Skip to content
Link copied to clipboard

Report: City flouts highway billboard regs

PHILLY HAS FAILED to follow federal, state and city laws for billboards, a report released Wednesday says.

PHILLY HAS FAILED to follow federal, state and city laws for billboards, a report released Wednesday says.

The report by Scenic Philadelphia states that many illegal billboards along federally funded highways in the city, listed in a 2006 Department of Transportation inventory, are still there. The report also cites additional violations.

It warns that the state risks losing 10 percent of its federal highway funding as a result.

Authored by University of Pennsylvania master's-degree candidate Sarah Richards, who obtained a grant for the study, the report focuses on 183 billboard structures, sporting 331 sign faces, along I-95, the Vine Expressway and the Schuylkill Expressway. The report says that only 18 percent of the billboards in the study complied with all regulations and had valid permits.

Among violations outlined in her report, Richards found that 36 percent of signs were within 500 feet of one another - a violation of the Highway Beautification Act and city code. A handful of billboards also had sign faces exceeding 1,200 square feet, a maximum size also set by local and federal law.

"These things are not hiding under the cracks," Mary Tracy, executive director of Scenic Philadelphia (formerly SCRUB), told the Daily News.

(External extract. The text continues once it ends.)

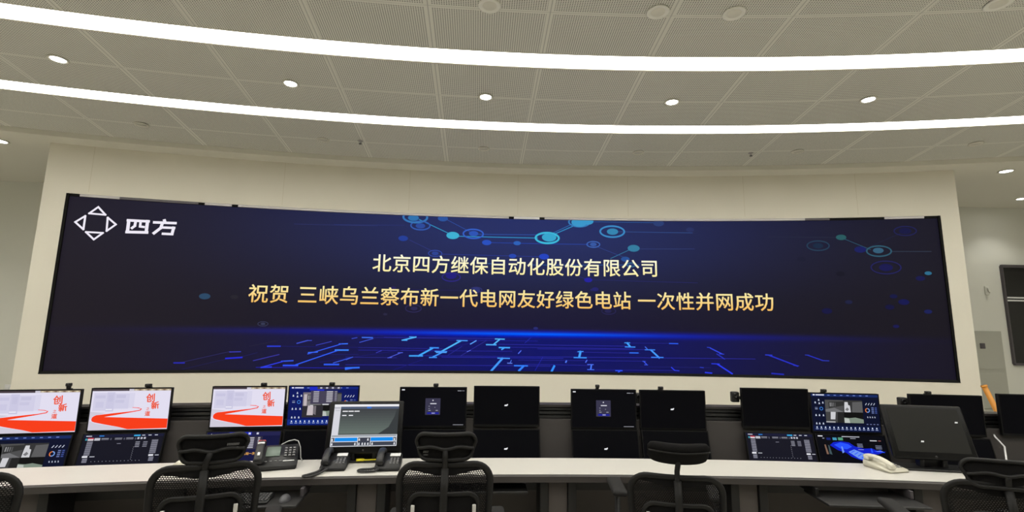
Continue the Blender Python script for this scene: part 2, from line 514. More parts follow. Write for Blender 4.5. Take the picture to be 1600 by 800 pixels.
for (px, py), lab in zip([(563, 220), (1173, 239)], ['left', 'right']):
    th, R = on_level(px, py, ZC)
    t = thing('sprinkler_head', 'small ceiling sprinkler head above the %s half of the screen' % lab, 'sprinkler', Matrix.Translation(P(th, R, ZC)), 'ceiling sprinklers')
    MB().lathe([(0.03, 0), (0.032, -0.006), (0.012, -0.010), (0.010, -0.03)], 14).build('body', METAL, t)
    MB().lathe([(0.018, -0.04), (0.018, -0.043)], 14).tube([(0.008, 0, -0.03), (0.012, 0, -0.042)], 0.002, 6).tube([(-0.008, 0, -0.03), (-0.012, 0, -0.042)], 0.002, 6).build('deflector', DARKGREY, t)
for (px, py), lab in zip([(0, 220), (1572, 267), (1597, 310)], ['past the left end of the screen wall', 'nearer, past the right wall end', 'farther, past the right wall end']):
    downlight(px, py, ZSOF, 'bright downlight in the white soffit ' + lab, 'soffit downlights beside the screen wall', FAR_SPOT_POWER, r=0.07)

for X_, Y_ in ((-8.8, 6.0), (9.6, 5.4)):  # unseen downlights added to brighten the far wall ends
    t = thing('downlight', 'added unseen soffit downlight beyond the %s edge of the photo' % ('left' if X_ < 0 else 'right'), 'ceiling light', Matrix.Translation((X_, Y_, ZSOF)), 'soffit downlights beside the screen wall')
    MB().lathe([(0.07, -0.001), (0.09, -0.004), (0.092, -0.010), (0.074, -0.012), (0.066, -0.004)], 28).build('trim_ring', WHITE, t)
    MB().lathe([(0.067, -0.002), (0.067, -0.006)], 28).build('lens', SPOTM, t)
    ld = bpy.data.lights.new('downlight_lamp', 'SPOT'); ld.energy = 90 if X_ < 0 else 45; ld.spot_size = math.radians(130); ld.spot_blend = 0.8
    ld.shadow_soft_size = 0.06; ld.color = (1, 0.97, 0.92)
    lo = bpy.data.objects.new('downlight_lamp', ld); COL.objects.link(lo); lo.parent = t; lo.location = (0, 0, -0.03)

# window, wall cabinet and fittings on the rear wall
def BK(px, py): return on_back(px, py, YB)
x0, z1 = BK(1562, 416); x1 = XS - 0.05; _, z0 = BK(1590, 569); _, zm = BK(1578, 467)
win = struct(MB().box(((x0 + x1) / 2, YB - 0.004, (z0 + z1) / 2), (x1 - x0, 0.006, z1 - z0)).build('window_1', NIGHT), 'dark night window on the far right')
fr = MB()
fr.box(((x0 + x1) / 2, YB - 0.02, z1), (x1 - x0, 0.04, 0.05)).box(((x0 + x1) / 2, YB - 0.02, z0), (x1 - x0, 0.05, 0.04))
fr.box(((x0 + x1) / 2, YB - 0.015, zm + 0.02), (x1 - x0, 0.03, 0.025), 1).box(((x0 + x1) / 2, YB - 0.015, zm - 0.03), (x1 - x0, 0.03, 0.025), 1)
fr.box((x0, YB - 0.02, (z0 + z1) / 2), (0.03, 0.04, z1 - z0))
fr.build('window_frame', [METALD, PAPER], win)
xa, za = BK(1523, 517); xb, _ = BK(1560, 517.5); _, zmid = BK(1545, 579)
t = thing('wall_cabinet', 'grey recessed wall cabinet on the far wall under the wall bracket', 'cabinet', Matrix.Translation(((xa + xb) / 2 - 0.06, YB, 0)))
wd = xb - xa + 0.12
MB().box((0, -0.02, (za + 0.5) / 2), (wd, 0.04, za - 0.5)).build('body', PANELG, t)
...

The report cites a 2006 settlement between the city and outdoor-advertising companies that certified some billboards that were not compliant. That settlement, which lowered the annual $650 permit fee to $50, expires next year, the report says.

Mayor Nutter's press secretary, Mark McDonald, said in an email that he could not comment on the report because he had not seen it.

The state, which is governed by signage regulations in the federal Highway Beautification Act, has an agreement with the city allowing Philly to oversee its own outdoor-signage regulations.

The report recommends that the Federal Highway Administration conduct an audit of city permits and licenses for signage along the federal highways to determine whether the agreement should be revoked.

Tracy said she hopes the state will resume overseeing billboards in the city.